Anyway, one should always be careful bandying about concepts one cannot control. If you don't know what you are playing with they may come back and bite you.

Look at it from a different angle. Why did the Swedish socialist marry a rapacious capitalist? Elin Nordegren knew what she was marrying. Tiger Woods has never been a candidate for the New Socialist Man.

Tiger was king of the world; he was richer than any athlete. No sentient adult could have imagine that life with Tiger Woods was going to resemble life in that Worker's Paradise, Sweden.

Take it a step further. Tiger Woods accomplished extraordinary things. Crowds adored him. The public was avid to purchase anything that had his name attached. The world was at his feet; he was a conquering hero; he could have anything he wanted and much that he did not want.

How did his wife deal with the fame? Did Woods feel, as he confessed in a text message to mistress Rachel, that his wife did not understand him?

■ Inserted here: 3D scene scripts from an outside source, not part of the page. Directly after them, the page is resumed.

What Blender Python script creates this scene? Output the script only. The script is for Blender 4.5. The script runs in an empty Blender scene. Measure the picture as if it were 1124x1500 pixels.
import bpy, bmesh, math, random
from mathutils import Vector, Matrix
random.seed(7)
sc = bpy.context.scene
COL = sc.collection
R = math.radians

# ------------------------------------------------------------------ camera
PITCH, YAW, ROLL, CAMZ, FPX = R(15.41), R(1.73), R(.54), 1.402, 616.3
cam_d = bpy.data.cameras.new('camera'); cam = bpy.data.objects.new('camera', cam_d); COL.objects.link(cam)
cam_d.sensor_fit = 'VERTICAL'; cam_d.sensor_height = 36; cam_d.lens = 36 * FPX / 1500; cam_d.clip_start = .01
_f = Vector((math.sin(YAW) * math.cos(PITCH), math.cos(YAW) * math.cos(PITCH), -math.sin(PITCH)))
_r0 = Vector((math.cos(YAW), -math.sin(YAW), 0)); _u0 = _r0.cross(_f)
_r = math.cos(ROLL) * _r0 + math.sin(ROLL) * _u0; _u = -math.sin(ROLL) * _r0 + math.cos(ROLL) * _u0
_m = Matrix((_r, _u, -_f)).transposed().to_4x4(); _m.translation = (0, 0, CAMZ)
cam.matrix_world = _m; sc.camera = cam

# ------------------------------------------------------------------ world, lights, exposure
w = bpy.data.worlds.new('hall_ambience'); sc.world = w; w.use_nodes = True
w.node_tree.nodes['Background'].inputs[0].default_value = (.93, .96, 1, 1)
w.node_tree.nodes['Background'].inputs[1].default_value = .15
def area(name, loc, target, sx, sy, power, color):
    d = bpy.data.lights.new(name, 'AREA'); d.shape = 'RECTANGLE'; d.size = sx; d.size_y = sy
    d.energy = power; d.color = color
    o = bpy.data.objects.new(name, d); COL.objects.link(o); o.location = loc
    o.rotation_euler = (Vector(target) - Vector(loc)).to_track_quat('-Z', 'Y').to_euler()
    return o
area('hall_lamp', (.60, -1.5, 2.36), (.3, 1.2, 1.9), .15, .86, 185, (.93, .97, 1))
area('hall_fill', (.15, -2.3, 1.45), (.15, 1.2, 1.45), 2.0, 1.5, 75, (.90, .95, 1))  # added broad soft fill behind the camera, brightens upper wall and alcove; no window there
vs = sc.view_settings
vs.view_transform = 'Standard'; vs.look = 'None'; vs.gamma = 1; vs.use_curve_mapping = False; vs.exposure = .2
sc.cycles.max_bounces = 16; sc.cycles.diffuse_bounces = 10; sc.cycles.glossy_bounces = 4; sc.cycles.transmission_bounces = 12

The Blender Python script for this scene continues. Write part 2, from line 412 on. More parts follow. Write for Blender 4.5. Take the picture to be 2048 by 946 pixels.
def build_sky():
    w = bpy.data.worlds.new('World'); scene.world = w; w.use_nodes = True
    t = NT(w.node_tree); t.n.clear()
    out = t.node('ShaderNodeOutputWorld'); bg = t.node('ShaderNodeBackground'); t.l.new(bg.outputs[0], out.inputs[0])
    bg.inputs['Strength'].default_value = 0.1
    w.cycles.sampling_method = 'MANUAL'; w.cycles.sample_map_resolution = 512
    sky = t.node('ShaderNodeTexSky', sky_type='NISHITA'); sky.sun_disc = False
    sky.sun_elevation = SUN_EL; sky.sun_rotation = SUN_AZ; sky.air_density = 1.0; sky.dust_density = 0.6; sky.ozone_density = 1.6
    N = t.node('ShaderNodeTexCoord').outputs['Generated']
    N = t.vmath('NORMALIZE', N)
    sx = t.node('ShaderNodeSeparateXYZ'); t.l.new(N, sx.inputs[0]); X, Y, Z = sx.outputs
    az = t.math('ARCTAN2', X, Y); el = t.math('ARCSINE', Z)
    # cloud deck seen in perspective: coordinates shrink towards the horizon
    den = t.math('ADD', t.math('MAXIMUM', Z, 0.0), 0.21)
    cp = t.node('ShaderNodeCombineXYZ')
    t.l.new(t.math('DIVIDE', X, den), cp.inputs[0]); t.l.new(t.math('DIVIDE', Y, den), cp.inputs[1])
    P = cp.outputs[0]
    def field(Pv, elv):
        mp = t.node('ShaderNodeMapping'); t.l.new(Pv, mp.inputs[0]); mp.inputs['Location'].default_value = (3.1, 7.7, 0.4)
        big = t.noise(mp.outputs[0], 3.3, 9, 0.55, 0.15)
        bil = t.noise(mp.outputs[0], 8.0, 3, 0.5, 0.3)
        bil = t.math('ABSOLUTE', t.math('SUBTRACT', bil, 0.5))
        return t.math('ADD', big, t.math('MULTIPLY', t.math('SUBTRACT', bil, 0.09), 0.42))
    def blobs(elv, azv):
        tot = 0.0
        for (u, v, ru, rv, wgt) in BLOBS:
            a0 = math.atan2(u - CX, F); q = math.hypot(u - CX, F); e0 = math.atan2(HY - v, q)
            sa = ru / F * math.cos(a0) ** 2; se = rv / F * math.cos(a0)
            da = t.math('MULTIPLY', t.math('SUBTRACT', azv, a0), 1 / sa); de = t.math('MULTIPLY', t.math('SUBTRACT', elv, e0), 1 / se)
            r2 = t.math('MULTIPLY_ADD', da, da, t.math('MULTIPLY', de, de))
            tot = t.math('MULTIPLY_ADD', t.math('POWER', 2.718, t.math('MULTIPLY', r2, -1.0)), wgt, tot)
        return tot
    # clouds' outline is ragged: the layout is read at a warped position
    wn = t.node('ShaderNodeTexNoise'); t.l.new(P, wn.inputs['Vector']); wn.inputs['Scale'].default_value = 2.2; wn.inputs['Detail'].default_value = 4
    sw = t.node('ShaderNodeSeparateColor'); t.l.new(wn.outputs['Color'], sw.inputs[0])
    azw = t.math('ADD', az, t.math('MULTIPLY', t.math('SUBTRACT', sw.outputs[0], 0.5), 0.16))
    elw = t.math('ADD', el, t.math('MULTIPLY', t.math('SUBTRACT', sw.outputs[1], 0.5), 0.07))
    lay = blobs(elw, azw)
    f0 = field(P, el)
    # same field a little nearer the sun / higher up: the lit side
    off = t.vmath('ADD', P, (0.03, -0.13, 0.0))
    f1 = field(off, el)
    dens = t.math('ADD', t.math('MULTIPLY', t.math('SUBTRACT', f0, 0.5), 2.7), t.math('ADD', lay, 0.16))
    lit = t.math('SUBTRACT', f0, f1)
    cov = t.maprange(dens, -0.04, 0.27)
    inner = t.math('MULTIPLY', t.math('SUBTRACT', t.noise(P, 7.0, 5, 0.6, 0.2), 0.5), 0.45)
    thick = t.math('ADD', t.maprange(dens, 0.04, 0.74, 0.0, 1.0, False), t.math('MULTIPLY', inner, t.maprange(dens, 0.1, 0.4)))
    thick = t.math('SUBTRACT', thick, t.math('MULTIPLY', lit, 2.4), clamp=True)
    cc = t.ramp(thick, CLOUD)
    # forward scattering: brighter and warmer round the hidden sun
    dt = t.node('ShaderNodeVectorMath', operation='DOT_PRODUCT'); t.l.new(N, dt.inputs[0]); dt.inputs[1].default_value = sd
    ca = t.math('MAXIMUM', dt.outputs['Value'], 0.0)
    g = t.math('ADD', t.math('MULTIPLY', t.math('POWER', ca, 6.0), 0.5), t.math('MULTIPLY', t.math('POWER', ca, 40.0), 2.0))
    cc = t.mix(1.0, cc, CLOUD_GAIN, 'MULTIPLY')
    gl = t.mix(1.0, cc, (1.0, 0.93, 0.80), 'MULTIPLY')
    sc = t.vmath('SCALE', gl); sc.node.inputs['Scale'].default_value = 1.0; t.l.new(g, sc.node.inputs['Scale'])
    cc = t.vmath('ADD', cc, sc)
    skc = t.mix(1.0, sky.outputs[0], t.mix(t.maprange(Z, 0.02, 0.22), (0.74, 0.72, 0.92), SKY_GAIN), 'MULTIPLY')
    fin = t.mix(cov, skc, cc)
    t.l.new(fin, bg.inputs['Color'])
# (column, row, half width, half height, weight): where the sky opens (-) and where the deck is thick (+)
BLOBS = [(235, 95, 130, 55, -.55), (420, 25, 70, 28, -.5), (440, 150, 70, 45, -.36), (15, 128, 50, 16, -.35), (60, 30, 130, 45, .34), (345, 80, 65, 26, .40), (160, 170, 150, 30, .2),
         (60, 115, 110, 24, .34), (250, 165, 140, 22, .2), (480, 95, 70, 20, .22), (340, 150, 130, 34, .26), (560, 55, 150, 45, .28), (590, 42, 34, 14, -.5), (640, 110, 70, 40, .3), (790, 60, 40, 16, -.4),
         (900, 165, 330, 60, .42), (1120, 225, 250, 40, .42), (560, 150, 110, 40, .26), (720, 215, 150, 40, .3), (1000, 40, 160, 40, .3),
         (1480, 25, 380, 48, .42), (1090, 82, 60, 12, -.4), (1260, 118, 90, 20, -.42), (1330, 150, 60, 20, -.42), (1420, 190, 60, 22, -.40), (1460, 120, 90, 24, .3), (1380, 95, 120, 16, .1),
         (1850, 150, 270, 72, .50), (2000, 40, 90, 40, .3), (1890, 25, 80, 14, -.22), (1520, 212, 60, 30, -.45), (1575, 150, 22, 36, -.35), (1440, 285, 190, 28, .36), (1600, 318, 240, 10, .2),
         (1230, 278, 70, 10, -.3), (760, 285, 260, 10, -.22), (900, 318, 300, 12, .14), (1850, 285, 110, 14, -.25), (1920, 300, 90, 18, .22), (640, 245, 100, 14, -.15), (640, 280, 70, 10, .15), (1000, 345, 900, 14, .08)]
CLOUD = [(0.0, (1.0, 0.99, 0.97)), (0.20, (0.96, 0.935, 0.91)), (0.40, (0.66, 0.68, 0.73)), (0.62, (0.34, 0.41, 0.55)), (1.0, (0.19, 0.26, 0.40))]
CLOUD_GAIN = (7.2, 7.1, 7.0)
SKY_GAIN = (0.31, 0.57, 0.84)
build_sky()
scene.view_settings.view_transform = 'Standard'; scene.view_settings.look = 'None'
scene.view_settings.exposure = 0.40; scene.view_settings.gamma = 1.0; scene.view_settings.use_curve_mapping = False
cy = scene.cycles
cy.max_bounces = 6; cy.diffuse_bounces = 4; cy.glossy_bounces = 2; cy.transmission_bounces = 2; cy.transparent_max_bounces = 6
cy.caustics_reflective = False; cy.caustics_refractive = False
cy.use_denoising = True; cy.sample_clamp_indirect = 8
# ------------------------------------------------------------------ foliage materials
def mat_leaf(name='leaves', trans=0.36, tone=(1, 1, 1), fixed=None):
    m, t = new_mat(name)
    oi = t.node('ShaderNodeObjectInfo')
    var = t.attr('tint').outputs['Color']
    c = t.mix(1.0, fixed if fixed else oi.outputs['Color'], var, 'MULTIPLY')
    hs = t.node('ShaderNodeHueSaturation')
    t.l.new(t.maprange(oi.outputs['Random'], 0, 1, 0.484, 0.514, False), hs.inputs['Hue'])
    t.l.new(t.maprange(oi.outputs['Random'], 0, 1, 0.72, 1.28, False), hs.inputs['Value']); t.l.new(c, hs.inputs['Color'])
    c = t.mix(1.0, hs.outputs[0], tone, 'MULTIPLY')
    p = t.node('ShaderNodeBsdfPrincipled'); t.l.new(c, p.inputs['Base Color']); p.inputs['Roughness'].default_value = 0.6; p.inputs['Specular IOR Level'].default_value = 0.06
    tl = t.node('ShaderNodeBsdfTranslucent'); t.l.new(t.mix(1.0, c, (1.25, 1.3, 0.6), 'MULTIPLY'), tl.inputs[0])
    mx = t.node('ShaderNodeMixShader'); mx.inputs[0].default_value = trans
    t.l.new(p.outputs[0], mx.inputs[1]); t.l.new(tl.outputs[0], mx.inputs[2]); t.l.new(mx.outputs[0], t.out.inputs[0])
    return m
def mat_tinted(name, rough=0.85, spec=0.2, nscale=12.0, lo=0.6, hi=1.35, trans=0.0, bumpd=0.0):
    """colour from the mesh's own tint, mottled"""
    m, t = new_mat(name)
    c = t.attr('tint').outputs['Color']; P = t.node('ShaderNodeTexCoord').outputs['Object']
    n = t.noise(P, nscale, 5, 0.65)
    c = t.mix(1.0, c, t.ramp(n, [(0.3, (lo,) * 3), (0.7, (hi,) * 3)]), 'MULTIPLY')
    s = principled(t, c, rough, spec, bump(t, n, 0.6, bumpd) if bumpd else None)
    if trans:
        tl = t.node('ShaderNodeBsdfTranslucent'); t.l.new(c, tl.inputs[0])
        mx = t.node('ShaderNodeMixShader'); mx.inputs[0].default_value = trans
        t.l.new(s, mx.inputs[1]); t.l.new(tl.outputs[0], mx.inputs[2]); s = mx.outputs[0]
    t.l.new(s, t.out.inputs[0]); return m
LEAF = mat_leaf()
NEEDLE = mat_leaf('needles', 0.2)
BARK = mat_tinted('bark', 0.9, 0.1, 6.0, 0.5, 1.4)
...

If so, what does that mean? Perhaps that while the world was at his feet, his wife was indifferent to his achievements. If she was not proud of his accomplishments, what effect would that have on his psyche? What if, in her egalitarian socialist mindset, Tiger Woods was just another guy, with his faults and foibles, his flaws and quirks... no better or worse than the rest?

Try out this exercise in empathy. How would you feel if the world treats you like a champion and your wife complains that you did not take out the trash or that you left the toilet seat down? And how would you react if your wife told you that you were not all that great, that you needed to tone it down, to work less, to compete less, to spend more time at home caring for the children?

You are winning the PGA or the Masters and she finds you inadequate because you did not change enough diapers.

Maybe the problem is not that Tiger was not more of a socialist, but that his fine and decent Swedish wife kept treating him like he was less of a man than her socialist compatriots.

I do not have any privileged knowledge of the inner workings of the Woods marriage, but these are, following the logic of Lee Siegel, plausible. Again, if you were in Tiger's shoes, how would you react?